• Data for the task:
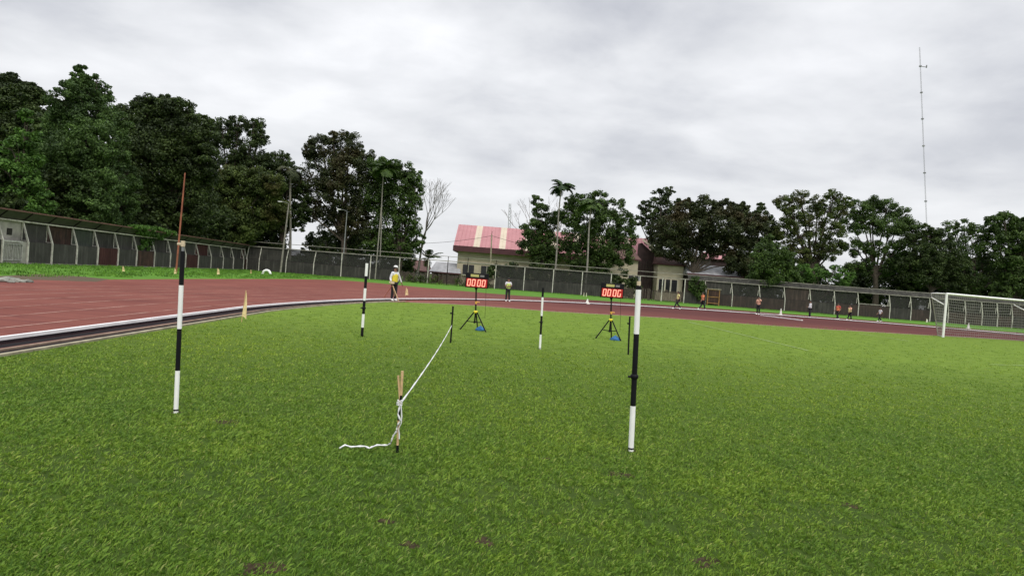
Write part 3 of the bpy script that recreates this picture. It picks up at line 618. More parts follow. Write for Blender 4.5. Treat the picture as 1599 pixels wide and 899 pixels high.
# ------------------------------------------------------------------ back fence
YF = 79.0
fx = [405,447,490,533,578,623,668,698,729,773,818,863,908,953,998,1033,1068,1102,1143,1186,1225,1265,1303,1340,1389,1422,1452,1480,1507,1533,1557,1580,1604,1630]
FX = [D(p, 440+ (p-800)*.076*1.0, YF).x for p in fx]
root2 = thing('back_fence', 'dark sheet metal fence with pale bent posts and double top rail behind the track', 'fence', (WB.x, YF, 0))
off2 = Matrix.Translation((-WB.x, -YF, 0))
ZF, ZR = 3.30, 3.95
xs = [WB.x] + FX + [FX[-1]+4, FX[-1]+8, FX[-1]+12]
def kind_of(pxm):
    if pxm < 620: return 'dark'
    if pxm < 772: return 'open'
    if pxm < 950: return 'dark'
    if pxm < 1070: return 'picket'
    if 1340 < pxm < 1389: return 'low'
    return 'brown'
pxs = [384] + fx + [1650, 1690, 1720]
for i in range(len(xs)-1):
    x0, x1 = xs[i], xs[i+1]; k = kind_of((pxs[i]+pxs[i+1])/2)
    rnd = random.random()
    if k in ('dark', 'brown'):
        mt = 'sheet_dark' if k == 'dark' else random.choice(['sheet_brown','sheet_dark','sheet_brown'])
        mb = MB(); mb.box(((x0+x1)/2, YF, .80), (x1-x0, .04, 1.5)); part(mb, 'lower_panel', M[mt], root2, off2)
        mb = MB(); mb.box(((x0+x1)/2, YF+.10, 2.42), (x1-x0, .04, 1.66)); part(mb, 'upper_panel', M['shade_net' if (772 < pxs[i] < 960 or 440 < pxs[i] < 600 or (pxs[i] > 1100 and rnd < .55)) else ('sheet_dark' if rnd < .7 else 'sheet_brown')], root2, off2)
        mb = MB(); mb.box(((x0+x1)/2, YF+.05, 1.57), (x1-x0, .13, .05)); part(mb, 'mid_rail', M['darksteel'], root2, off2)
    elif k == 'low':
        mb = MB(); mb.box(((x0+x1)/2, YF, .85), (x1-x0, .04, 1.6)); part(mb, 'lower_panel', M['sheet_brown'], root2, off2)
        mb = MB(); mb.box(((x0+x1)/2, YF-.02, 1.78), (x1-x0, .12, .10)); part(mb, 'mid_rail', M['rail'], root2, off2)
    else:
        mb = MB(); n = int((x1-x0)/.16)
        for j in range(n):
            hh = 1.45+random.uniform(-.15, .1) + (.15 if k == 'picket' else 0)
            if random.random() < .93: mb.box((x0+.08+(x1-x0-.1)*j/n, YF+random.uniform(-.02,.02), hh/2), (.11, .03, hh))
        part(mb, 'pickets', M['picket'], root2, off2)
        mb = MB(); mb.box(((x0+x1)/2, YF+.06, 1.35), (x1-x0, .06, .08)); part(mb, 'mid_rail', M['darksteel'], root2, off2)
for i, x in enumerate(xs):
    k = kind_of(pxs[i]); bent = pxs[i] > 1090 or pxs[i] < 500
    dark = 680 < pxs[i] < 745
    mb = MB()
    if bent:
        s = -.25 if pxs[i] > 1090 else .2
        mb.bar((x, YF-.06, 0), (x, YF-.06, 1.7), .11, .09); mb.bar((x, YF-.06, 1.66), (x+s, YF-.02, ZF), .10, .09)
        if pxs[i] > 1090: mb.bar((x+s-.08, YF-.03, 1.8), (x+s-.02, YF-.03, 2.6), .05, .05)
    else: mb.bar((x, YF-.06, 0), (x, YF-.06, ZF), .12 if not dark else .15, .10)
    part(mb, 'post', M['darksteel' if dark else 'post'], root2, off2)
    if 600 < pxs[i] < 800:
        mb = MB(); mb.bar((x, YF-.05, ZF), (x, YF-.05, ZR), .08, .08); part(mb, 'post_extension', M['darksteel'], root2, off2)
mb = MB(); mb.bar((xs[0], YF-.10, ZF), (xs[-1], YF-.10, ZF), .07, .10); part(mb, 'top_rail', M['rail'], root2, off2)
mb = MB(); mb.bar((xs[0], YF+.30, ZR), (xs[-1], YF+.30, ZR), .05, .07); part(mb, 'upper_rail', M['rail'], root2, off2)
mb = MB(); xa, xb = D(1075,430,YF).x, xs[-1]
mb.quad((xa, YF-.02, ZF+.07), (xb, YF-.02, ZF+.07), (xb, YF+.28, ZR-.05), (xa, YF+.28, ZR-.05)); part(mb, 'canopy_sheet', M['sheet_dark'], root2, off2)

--

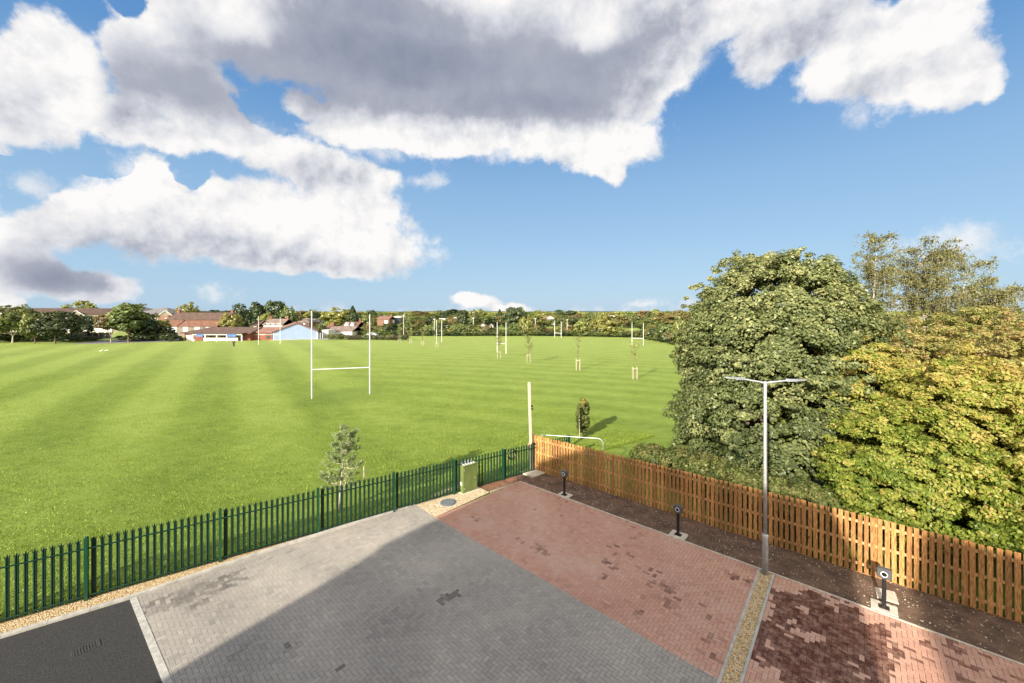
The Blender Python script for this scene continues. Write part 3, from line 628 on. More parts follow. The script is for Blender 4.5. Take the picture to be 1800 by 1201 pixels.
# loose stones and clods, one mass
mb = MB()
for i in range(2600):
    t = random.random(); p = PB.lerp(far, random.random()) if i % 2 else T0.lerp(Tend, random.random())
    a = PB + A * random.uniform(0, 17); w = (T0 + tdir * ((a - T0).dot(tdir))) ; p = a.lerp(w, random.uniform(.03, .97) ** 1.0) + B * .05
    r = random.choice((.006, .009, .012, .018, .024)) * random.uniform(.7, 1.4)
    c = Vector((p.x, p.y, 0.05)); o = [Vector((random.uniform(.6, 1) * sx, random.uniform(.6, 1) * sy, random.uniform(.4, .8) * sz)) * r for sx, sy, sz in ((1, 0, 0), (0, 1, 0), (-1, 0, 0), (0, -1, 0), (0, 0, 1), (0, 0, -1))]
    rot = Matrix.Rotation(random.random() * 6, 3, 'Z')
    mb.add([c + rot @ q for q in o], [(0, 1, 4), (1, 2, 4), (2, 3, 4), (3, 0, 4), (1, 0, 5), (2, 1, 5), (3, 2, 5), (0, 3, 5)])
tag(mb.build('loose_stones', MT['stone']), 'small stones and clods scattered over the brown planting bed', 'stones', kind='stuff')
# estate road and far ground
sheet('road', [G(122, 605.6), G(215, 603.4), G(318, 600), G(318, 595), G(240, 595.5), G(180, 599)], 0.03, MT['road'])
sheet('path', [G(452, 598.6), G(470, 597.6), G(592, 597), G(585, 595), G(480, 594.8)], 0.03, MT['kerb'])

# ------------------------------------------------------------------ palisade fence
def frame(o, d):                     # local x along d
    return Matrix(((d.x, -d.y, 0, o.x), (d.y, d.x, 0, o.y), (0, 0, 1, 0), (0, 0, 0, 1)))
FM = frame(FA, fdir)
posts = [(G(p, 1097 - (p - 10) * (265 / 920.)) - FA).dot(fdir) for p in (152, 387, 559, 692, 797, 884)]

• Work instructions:
Reproduce exactly the lines from the one containing "The Blender Python" through the one containing "posts = [(G(p, 1097", inclusive, and nothing else.

• Complete output:
The Blender Python script for this scene continues. Write part 3, from line 628 on. More parts follow. The script is for Blender 4.5. Take the picture to be 1800 by 1201 pixels.
# loose stones and clods, one mass
mb = MB()
for i in range(2600):
    t = random.random(); p = PB.lerp(far, random.random()) if i % 2 else T0.lerp(Tend, random.random())
    a = PB + A * random.uniform(0, 17); w = (T0 + tdir * ((a - T0).dot(tdir))) ; p = a.lerp(w, random.uniform(.03, .97) ** 1.0) + B * .05
    r = random.choice((.006, .009, .012, .018, .024)) * random.uniform(.7, 1.4)
    c = Vector((p.x, p.y, 0.05)); o = [Vector((random.uniform(.6, 1) * sx, random.uniform(.6, 1) * sy, random.uniform(.4, .8) * sz)) * r for sx, sy, sz in ((1, 0, 0), (0, 1, 0), (-1, 0, 0), (0, -1, 0), (0, 0, 1), (0, 0, -1))]
    rot = Matrix.Rotation(random.random() * 6, 3, 'Z')
    mb.add([c + rot @ q for q in o], [(0, 1, 4), (1, 2, 4), (2, 3, 4), (3, 0, 4), (1, 0, 5), (2, 1, 5), (3, 2, 5), (0, 3, 5)])
tag(mb.build('loose_stones', MT['stone']), 'small stones and clods scattered over the brown planting bed', 'stones', kind='stuff')
# estate road and far ground
sheet('road', [G(122, 605.6), G(215, 603.4), G(318, 600), G(318, 595), G(240, 595.5), G(180, 599)], 0.03, MT['road'])
sheet('path', [G(452, 598.6), G(470, 597.6), G(592, 597), G(585, 595), G(480, 594.8)], 0.03, MT['kerb'])

# ------------------------------------------------------------------ palisade fence
def frame(o, d):                     # local x along d
    return Matrix(((d.x, -d.y, 0, o.x), (d.y, d.x, 0, o.y), (0, 0, 1, 0), (0, 0, 0, 1)))
FM = frame(FA, fdir)
posts = [(G(p, 1097 - (p - 10) * (265 / 920.)) - FA).dot(fdir) for p in (152, 387, 559, 692, 797, 884)]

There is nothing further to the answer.